One is assessed as follows (lacking the course syllabus, here’s a rough estimate of the weightages):

  1. Tutorial Attendance and Participation (~10%) – As mentioned above, different from the usual tutorials one might expect. Can’t really advise much except just be informed about what topic will be covered, pick a few readings to read and keep an open mind.
  2. Visual Geopolitics Analysis (~20%) – A short assignment (599 words max) requiring one to pick and explain two political cartoons or images they have chosen and linking them back to concepts taught in the module. Rather difficult if one doesn’t clearly know what these concepts are, but…it’s manageable I guess.
  3. Geopolitical Story (~25%) – A slightly longer assignment (1k words max) with similar requirements to the above, just that it’s less of picking images/comics and more of picking a particular case (or cases) to analyze. I was inspired by a Reddit post and wrote my short essay on that – the few times Reddit is helpful in academic writing.
  4. Semester Finals (~45%) – Seven questions are offered, one has to answer any three of them. We were allowed to take the question papers home so the finals I sat through can be downloaded in the link at the bottom (along with the exam paper of the previous year). Time-wise it’s not that difficult, but when one starts to run out of content then it’s a bit more tedious to continue writing.

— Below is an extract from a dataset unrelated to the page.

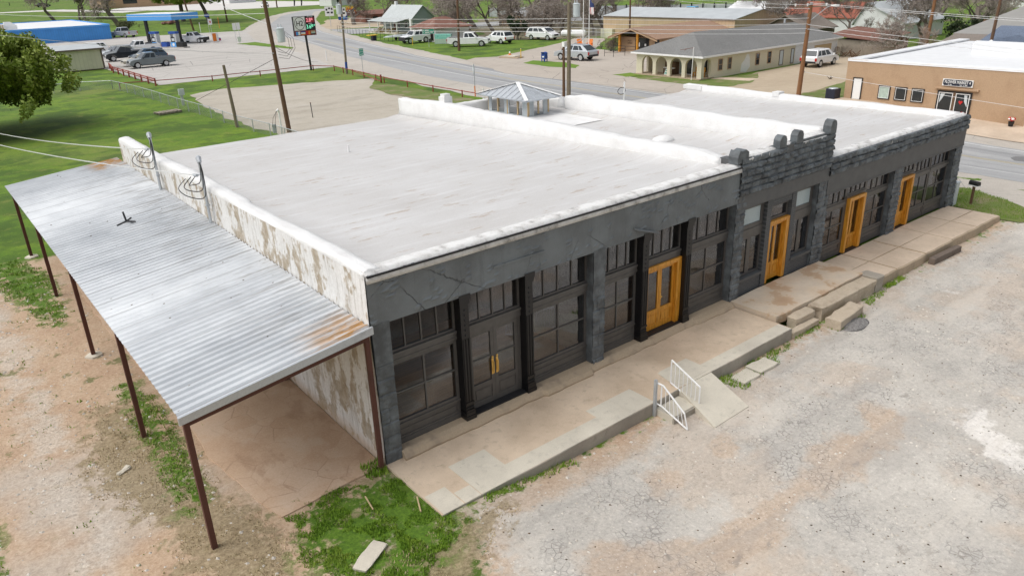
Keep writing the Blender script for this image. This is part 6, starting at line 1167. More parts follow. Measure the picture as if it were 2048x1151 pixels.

I’d say the module has a variable workload – moderately heavy if one does every single optional reading, yet light if one does the bare minimum. I did slightly more than the bare minimum so that worked out to be about an hour a week, but that leaned heavily upon my knowledge from past PS modules I’ve taken. I could see one spending up to two and a half hours clearing every single optional reading if they wished, just that I chose to use my time elsewhere.

Expected Grade

I got a B+ for my first assignment and an A- for my second, so I wasn’t expecting very much. Either a B+ or A-.

Actual Grade

Right to expectations, I got an A-. That final exam was probably the most smoke-filled room – to use an old Arts joke, ‘so much smoking until got haze.’ Literally smoked my way through three essays in two hours, and it’s really nice to have gotten an A- for my efforts (at smoking). TGBTG ^^

Conclusion & Tips

I have to say….this module wasn’t all that I expected. Would I recommend this module to others? Well if you find what I described above enticing…the freedom offered in selecting one’s desired readings, the broad scope of issues covered, then I’d say yes, go for it. Preferably with a few friends so that when the lecture lacks content you’ll have someone in intellectual misery with you as well – there’s a shared solidarity of sorts when people are going ‘we’re supposed to reference what we learnt in lectures? what exactly did we learn in lectures ah?‘ and you’re like ‘ayy I know that feel….I wish I didn’t *sobs*‘.

Half-jokes aside, if you’re interested, go for it. I find it a bit hard to actively promote this module because of the culture shock in instruction styles, but perhaps that’s more on me, so yup~

  1. Not much tips, except to do the core readings provided at the end so you don’t walk into the final exams completely clueless. Mostly clueless like me, yes, but completely clueless would be a near disaster I’d imagine.